Cuentan de un joven noble pero muy orgulloso que un día pidió entrar de monje en un monasterio, para ello habló con el Abad y este quiso conocer sus aptitudes, hábitos e inclinación en su vida religiosa. El candidato alzó la frente con presunción y dijo:
– Voy vestido siempre de blanco, no bebo otra cosa que agua, hago penitencia revolcándome en la nieve en invierno y si le parece muy poco todo ello, pongo clavos en mis zapatos y ordeno a mi escudero que me azote cada día…y….
Un caballo interrumpió en aquel momento y se puso a beber en un abrevadero y se revolcó luego en la nieve:
– ¿Ves eso? –Le preguntó el Abad- Esa criatura es también blanca, no bebe más que agua, se revuelca en la nieve, los clavos le atormentan las patas y recibe también látigos.
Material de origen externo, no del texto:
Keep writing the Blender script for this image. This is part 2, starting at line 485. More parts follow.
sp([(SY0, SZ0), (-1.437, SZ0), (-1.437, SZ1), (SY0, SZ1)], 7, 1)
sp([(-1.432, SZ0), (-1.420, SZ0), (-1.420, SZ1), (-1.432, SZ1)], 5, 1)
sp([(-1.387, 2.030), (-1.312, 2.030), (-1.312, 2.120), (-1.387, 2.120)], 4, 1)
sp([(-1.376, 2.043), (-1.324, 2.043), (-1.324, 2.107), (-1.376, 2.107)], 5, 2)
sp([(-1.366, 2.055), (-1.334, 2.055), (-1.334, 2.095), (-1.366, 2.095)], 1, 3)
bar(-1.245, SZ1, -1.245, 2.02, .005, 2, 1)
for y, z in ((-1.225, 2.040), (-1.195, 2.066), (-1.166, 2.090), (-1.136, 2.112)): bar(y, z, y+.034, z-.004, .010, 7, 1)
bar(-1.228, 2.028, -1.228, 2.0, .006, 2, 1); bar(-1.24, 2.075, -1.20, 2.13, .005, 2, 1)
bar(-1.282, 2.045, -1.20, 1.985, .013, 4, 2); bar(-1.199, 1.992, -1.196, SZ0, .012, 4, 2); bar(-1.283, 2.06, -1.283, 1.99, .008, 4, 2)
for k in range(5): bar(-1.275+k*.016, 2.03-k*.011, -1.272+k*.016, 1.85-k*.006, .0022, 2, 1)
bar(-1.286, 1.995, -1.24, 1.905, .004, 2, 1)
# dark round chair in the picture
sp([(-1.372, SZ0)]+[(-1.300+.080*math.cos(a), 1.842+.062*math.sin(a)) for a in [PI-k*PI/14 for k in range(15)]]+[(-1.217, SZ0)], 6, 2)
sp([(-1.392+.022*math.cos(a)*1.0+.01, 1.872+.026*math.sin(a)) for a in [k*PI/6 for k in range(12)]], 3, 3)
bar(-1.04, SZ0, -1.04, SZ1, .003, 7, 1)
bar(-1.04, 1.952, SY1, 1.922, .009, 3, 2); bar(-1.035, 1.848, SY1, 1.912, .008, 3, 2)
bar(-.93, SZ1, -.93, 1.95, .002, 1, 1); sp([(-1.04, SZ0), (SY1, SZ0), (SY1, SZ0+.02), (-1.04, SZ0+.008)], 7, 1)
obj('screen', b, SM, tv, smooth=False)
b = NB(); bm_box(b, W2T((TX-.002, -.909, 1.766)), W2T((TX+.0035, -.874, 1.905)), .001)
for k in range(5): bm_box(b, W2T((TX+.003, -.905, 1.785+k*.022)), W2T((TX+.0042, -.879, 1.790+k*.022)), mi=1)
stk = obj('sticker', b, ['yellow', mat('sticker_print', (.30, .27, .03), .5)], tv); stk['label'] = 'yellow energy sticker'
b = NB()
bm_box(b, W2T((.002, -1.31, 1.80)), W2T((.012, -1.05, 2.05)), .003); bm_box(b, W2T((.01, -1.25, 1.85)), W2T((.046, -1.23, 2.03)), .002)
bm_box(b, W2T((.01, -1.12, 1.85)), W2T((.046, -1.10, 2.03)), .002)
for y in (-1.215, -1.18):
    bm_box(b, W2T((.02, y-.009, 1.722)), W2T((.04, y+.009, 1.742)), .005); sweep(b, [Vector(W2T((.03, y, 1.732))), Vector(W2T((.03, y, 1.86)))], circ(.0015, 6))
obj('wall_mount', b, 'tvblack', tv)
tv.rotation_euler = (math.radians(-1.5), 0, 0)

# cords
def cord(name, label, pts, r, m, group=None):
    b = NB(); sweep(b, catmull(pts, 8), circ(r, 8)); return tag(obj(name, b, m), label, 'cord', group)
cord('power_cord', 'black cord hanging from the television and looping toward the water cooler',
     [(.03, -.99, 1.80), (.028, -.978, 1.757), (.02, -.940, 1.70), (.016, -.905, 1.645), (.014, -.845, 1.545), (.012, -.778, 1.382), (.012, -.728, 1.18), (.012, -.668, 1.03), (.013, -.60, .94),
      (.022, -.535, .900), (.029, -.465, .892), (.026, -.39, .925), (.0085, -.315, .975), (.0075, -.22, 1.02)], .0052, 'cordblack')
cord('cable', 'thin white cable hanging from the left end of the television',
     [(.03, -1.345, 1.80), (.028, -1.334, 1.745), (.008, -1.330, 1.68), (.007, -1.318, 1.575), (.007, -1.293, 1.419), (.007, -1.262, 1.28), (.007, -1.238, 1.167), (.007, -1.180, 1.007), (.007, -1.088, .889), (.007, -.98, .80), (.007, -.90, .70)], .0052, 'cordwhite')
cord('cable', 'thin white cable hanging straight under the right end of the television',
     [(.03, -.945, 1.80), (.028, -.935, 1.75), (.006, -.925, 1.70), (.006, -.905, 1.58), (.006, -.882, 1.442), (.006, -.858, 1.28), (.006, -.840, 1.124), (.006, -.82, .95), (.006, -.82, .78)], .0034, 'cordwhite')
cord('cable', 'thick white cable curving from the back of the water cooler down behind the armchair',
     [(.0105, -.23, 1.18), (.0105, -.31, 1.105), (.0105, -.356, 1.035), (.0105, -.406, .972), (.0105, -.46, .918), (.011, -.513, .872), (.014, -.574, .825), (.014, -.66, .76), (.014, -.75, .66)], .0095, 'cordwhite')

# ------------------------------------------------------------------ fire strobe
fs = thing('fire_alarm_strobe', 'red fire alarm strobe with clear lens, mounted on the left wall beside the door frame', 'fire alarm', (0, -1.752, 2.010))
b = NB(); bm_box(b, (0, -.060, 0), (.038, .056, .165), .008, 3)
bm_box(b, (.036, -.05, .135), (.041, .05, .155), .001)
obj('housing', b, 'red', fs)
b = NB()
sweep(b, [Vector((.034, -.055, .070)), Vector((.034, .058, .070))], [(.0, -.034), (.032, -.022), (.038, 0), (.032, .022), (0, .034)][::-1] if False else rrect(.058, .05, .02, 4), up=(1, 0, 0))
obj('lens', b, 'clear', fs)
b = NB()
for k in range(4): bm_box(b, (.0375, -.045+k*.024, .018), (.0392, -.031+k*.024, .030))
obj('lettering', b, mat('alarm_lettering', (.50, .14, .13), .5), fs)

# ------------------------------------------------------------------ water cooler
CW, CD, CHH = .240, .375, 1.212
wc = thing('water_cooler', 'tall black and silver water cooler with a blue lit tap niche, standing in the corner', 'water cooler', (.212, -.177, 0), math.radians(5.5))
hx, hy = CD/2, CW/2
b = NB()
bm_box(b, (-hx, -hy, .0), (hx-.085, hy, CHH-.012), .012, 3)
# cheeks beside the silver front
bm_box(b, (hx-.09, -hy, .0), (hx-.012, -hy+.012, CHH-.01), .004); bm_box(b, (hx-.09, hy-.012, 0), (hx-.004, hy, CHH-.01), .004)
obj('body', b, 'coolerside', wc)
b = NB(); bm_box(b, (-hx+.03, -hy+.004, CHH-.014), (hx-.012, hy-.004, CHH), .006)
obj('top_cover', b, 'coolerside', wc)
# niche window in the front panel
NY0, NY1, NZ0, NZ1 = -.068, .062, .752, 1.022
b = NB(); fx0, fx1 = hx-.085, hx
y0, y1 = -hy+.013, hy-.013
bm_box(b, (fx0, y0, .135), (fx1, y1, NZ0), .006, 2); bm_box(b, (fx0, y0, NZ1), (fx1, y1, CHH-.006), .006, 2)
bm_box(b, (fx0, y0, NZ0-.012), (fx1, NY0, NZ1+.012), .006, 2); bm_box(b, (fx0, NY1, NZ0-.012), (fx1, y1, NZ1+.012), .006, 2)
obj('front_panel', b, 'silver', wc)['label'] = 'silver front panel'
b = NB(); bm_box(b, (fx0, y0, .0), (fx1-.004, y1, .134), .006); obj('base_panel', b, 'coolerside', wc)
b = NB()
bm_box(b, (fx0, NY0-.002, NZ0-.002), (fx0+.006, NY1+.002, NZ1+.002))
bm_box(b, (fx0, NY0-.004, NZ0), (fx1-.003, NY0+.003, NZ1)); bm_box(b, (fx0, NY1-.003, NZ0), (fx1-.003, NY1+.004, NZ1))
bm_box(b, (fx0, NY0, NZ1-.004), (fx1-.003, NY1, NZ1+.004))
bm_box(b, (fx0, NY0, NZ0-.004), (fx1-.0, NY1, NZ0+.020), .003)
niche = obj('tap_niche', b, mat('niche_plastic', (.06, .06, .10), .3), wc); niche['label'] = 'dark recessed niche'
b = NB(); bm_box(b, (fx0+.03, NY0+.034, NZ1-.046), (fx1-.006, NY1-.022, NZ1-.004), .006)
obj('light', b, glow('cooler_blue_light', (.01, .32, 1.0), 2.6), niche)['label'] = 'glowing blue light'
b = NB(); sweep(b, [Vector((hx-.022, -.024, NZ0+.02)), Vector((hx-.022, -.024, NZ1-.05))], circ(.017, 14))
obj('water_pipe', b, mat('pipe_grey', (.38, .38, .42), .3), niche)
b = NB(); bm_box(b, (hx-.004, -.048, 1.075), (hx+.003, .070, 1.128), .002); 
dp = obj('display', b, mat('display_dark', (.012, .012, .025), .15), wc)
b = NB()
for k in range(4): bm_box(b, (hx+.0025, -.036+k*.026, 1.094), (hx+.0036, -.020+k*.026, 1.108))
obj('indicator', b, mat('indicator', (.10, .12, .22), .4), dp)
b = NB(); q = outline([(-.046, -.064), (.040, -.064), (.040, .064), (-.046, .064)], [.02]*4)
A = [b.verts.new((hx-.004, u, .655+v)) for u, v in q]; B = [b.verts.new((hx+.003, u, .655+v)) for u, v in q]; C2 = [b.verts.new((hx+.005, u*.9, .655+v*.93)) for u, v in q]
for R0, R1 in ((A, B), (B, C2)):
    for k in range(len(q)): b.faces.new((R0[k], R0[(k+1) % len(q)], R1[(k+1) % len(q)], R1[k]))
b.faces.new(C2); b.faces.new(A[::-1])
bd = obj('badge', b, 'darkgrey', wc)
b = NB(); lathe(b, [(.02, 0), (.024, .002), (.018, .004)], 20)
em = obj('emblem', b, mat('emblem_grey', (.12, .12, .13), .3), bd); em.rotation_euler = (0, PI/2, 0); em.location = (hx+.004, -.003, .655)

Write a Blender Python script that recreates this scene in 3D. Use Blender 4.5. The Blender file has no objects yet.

Y no es más que un caballo…
El joven avergonzado, inclinó su rostro y pidió perdón por la arrogancia que había mostrado.
¿Cuántas veces nosotros maquillamos nuestra falta de humildad tras nuestros logros terrenales?
Jesús dijo: «El que se enaltece será humillado, y el que se humilla será enaltecido» (Mateo 23.12), no fue una simple retórica. Si el Padre y el Hijo han manifestado humildad divina, aquellos que deseamos su aprobación debemos mostrar la humildad cristiana. La arrogancia y el orgullo son características de los que carecen de la sabiduría de Dios.
El dijo en Mateo 11:29 Llevad mi yugo sobre vosotros, y aprended de mí, que soy manso y humilde de corazón; y hallaréis descanso para vuestras almas.